Joyeusement illustré par le talentueux Aurel, cet album dont on doit l’initiative au biterrois (Occitanie power) Corentin Coko qui en signe la note d’intention, ne se limite pas à la Commune de Paris : il rend aussi hommages aux soulèvements parallèles dans les villes de province comme Narbonne, dont la chanson « Sabem plan », libre adaptation d’un discours de Louise Michel à Narbonne le 14 juin 1881 en hommage aux Narbonnais ayant proclamé la Commune de Narbonne le 24 mars 1871 et interprétée ici par le collectif la Mal Coiffée qui promeut l’occitan, se fait l’écho, en occitan dans le texte bien sûr. « Lo pan maudich» d’Aristobule Baux, poète de langue occitane, composé en mai 1879, est quant à lui enregistré à Marseille, fidélité historique et couleur locale obligent.
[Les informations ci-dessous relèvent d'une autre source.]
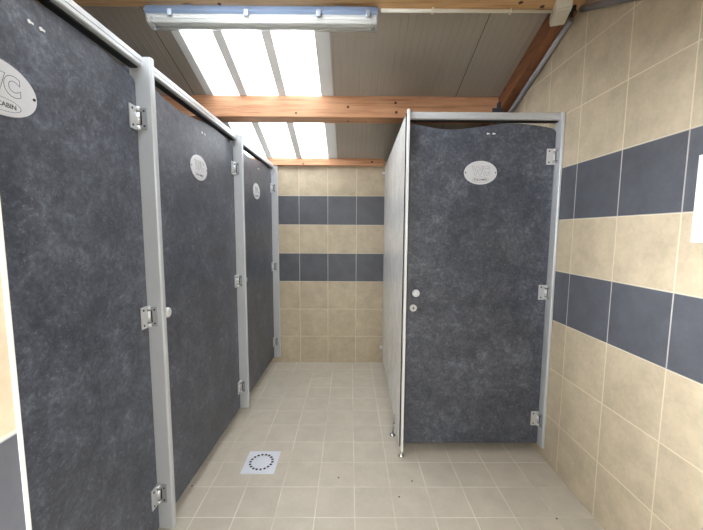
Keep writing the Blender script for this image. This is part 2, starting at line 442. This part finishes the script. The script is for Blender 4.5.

«La Commune refleurira» tire sa richesse de son exhaustivité joyeuse et de son métissage : témoin cette enthousiasmante version de « L’Internationale » revue par la pétulante fanfare d’origine africaine Eyo’nlé, à laquelle les mots scandés par Francesca Solleville apportent un contrepoint revendicatif. Voulu comme un hommage, non seulement aux Communards qui revendiquèrent au péril de leur vie la séparation de l’Église et de l’État, l’instruction laïque et obligatoire pour tous les enfants, filles et garçons, les droits des femmes, la défense de la République, mais surtout aux poètes qui exaltèrent l’ardeur révolutionnaire (Rimbaud, avec tout son fiel) ou se firent les porte-voix de la souffrance des Communards opprimés, ce florilège polyphonique nous entraîne dans sa vigueur émancipatrice au gré de ses textes qui font écho à des combats toujours actuels : la lutte contre le capitalisme à tout crin, le féminisme (« Si l’égalité entre les sexes était reconnue, ce serait une fameuse brèche dans la bêtise humaine », entend-on dans « Lo Pan Maudich », qui s’achève sur des mots vigoureux issus des Mémoires de Louise Michel), la révolte contre les injustices (« Gare à la revanche quand les pauvres s’y mettront » aurait-pu servir de slogan aux Gilets Jaunes) …
Le son actuel que rendent ces textes d’il y a 150 ans, voulu et pensé par ce collectif d’artistes engagés, tient aussi à l’ atmosphère de farandole, de fanfare et d’utopie collective qui se dégage de ce disque dont l’ébullition musicale n’atténue en aucun cas la gravité et le tragique de ce qui s’est joué pendant ces 72 jours. Corentin Coko écrit que le collectif s’est approprié ces chansons de telle manière qu’on puisse « les imaginer chantées dans une manif de 2021 »…
Avec un didactisme expansif, une variété de tons et d’arrangements, « La commune refleurira », vraie page d’histoire en musique très soigneusement conçue, montre de manière éclatante, à la manière d’une floraison printanière, que, comme le disent les paroles de la chanson, reprise ici avec une fraîcheur revigorante par Michèle Bernard et les survoltés Ogres de Barback, « La Commune n’est pas morte » . Quel bel hommage que ce disque libre et volontiers facétieux qui fait résonner avec une énergie musicale débridée et communicative l’utopie et l’élan toujours vivaces des combats de la Commune.